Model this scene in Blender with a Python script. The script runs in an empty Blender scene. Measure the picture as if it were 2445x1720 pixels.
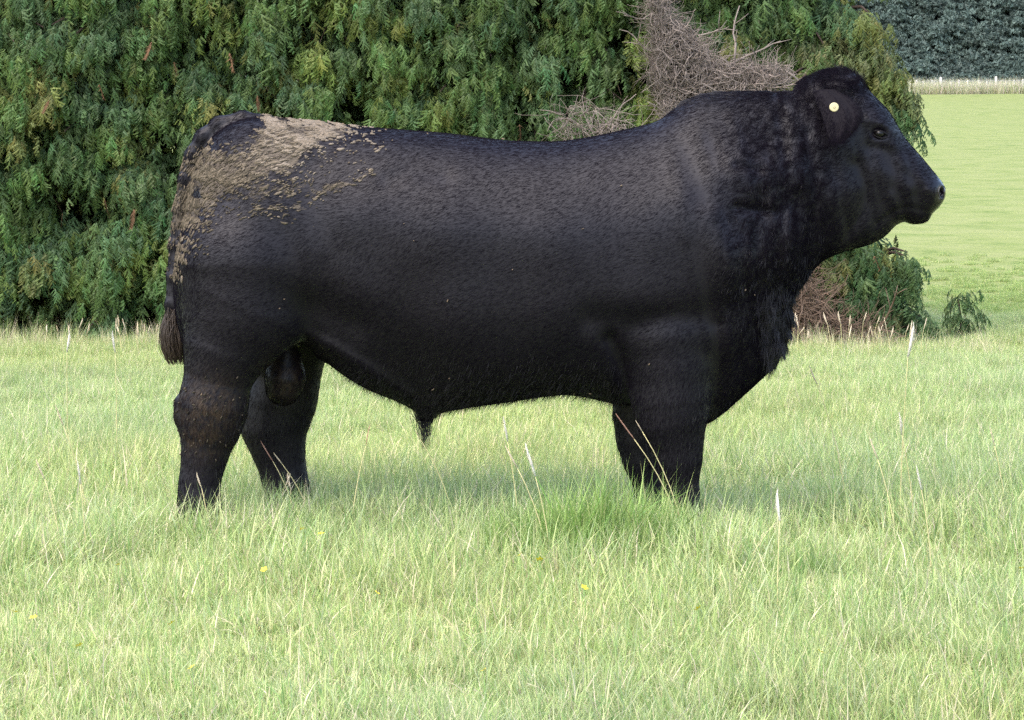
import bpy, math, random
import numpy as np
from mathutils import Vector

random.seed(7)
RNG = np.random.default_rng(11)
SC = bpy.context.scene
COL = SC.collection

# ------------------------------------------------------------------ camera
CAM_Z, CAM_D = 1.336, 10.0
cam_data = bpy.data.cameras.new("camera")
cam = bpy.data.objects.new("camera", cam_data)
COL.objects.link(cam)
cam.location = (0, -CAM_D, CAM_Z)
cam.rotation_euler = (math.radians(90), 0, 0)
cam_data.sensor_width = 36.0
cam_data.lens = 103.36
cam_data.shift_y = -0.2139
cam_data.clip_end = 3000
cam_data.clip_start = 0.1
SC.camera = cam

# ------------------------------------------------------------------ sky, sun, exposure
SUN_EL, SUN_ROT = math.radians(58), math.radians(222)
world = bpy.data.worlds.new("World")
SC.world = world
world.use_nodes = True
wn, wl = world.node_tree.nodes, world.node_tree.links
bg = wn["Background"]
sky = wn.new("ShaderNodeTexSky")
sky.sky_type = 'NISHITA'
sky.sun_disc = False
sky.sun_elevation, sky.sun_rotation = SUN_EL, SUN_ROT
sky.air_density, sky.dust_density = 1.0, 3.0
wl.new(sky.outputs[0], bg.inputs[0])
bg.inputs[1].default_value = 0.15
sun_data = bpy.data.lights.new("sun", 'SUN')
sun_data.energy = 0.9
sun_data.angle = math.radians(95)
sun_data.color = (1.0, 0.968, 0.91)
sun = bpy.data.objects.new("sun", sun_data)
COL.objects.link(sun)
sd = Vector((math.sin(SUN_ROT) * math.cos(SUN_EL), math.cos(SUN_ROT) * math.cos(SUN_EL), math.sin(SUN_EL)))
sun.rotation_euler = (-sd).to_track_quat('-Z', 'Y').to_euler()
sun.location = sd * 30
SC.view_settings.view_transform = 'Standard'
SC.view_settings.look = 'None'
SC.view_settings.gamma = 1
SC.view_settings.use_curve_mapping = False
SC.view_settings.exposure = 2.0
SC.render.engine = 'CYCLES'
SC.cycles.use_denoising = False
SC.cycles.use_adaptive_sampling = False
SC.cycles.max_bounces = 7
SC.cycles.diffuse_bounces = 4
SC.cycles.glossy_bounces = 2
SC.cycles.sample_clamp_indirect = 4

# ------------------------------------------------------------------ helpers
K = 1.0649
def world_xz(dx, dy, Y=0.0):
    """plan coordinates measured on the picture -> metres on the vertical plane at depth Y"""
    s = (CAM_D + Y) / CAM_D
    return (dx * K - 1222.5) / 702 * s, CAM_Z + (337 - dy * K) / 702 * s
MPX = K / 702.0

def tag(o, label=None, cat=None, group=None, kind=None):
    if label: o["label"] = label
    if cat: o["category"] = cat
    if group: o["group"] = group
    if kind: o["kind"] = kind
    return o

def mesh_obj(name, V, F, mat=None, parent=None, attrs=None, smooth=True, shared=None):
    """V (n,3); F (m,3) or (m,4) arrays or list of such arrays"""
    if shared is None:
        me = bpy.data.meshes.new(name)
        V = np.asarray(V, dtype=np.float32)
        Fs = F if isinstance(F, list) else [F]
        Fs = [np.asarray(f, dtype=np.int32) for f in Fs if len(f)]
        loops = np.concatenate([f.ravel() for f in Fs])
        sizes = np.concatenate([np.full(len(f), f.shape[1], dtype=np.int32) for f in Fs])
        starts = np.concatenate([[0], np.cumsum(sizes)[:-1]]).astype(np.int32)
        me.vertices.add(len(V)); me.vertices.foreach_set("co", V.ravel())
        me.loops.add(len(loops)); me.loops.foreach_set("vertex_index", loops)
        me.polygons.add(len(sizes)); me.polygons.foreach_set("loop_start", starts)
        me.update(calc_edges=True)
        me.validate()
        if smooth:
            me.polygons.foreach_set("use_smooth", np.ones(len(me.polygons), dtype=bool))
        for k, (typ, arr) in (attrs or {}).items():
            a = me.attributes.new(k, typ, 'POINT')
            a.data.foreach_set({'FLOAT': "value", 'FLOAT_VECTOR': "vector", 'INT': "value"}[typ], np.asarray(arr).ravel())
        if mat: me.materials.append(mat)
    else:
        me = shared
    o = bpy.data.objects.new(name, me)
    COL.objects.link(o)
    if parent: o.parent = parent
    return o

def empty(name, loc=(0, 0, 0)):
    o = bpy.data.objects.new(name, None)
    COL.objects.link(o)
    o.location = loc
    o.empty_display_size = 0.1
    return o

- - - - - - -

▶ [Your instructions]:
Retype each line of the listing above word for word. Exclude the pictures.

▶ [The result]:
Model this scene in Blender with a Python script. The script runs in an empty Blender scene. Measure the picture as if it were 2445x1720 pixels.
import bpy, math, random
import numpy as np
from mathutils import Vector

random.seed(7)
RNG = np.random.default_rng(11)
SC = bpy.context.scene
COL = SC.collection

# ------------------------------------------------------------------ camera
CAM_Z, CAM_D = 1.336, 10.0
cam_data = bpy.data.cameras.new("camera")
cam = bpy.data.objects.new("camera", cam_data)
COL.objects.link(cam)
cam.location = (0, -CAM_D, CAM_Z)
cam.rotation_euler = (math.radians(90), 0, 0)
cam_data.sensor_width = 36.0
cam_data.lens = 103.36
cam_data.shift_y = -0.2139
cam_data.clip_end = 3000
cam_data.clip_start = 0.1
SC.camera = cam

# ------------------------------------------------------------------ sky, sun, exposure
SUN_EL, SUN_ROT = math.radians(58), math.radians(222)
world = bpy.data.worlds.new("World")
SC.world = world
world.use_nodes = True
wn, wl = world.node_tree.nodes, world.node_tree.links
bg = wn["Background"]
sky = wn.new("ShaderNodeTexSky")
sky.sky_type = 'NISHITA'
sky.sun_disc = False
sky.sun_elevation, sky.sun_rotation = SUN_EL, SUN_ROT
sky.air_density, sky.dust_density = 1.0, 3.0
wl.new(sky.outputs[0], bg.inputs[0])
bg.inputs[1].default_value = 0.15
sun_data = bpy.data.lights.new("sun", 'SUN')
sun_data.energy = 0.9
sun_data.angle = math.radians(95)
sun_data.color = (1.0, 0.968, 0.91)
sun = bpy.data.objects.new("sun", sun_data)
COL.objects.link(sun)
sd = Vector((math.sin(SUN_ROT) * math.cos(SUN_EL), math.cos(SUN_ROT) * math.cos(SUN_EL), math.sin(SUN_EL)))
sun.rotation_euler = (-sd).to_track_quat('-Z', 'Y').to_euler()
sun.location = sd * 30
SC.view_settings.view_transform = 'Standard'
SC.view_settings.look = 'None'
SC.view_settings.gamma = 1
SC.view_settings.use_curve_mapping = False
SC.view_settings.exposure = 2.0
SC.render.engine = 'CYCLES'
SC.cycles.use_denoising = False
SC.cycles.use_adaptive_sampling = False
SC.cycles.max_bounces = 7
SC.cycles.diffuse_bounces = 4
SC.cycles.glossy_bounces = 2
SC.cycles.sample_clamp_indirect = 4

# ------------------------------------------------------------------ helpers
K = 1.0649
def world_xz(dx, dy, Y=0.0):
    """plan coordinates measured on the picture -> metres on the vertical plane at depth Y"""
    s = (CAM_D + Y) / CAM_D
    return (dx * K - 1222.5) / 702 * s, CAM_Z + (337 - dy * K) / 702 * s
MPX = K / 702.0

def tag(o, label=None, cat=None, group=None, kind=None):
    if label: o["label"] = label
    if cat: o["category"] = cat
    if group: o["group"] = group
    if kind: o["kind"] = kind
    return o

def mesh_obj(name, V, F, mat=None, parent=None, attrs=None, smooth=True, shared=None):
    """V (n,3); F (m,3) or (m,4) arrays or list of such arrays"""
    if shared is None:
        me = bpy.data.meshes.new(name)
        V = np.asarray(V, dtype=np.float32)
        Fs = F if isinstance(F, list) else [F]
        Fs = [np.asarray(f, dtype=np.int32) for f in Fs if len(f)]
        loops = np.concatenate([f.ravel() for f in Fs])
        sizes = np.concatenate([np.full(len(f), f.shape[1], dtype=np.int32) for f in Fs])
        starts = np.concatenate([[0], np.cumsum(sizes)[:-1]]).astype(np.int32)
        me.vertices.add(len(V)); me.vertices.foreach_set("co", V.ravel())
        me.loops.add(len(loops)); me.loops.foreach_set("vertex_index", loops)
        me.polygons.add(len(sizes)); me.polygons.foreach_set("loop_start", starts)
        me.update(calc_edges=True)
        me.validate()
        if smooth:
            me.polygons.foreach_set("use_smooth", np.ones(len(me.polygons), dtype=bool))
        for k, (typ, arr) in (attrs or {}).items():
            a = me.attributes.new(k, typ, 'POINT')
            a.data.foreach_set({'FLOAT': "value", 'FLOAT_VECTOR': "vector", 'INT': "value"}[typ], np.asarray(arr).ravel())
        if mat: me.materials.append(mat)
    else:
        me = shared
    o = bpy.data.objects.new(name, me)
    COL.objects.link(o)
    if parent: o.parent = parent
    return o

def empty(name, loc=(0, 0, 0)):
    o = bpy.data.objects.new(name, None)
    COL.objects.link(o)
    o.location = loc
    o.empty_display_size = 0.1
    return o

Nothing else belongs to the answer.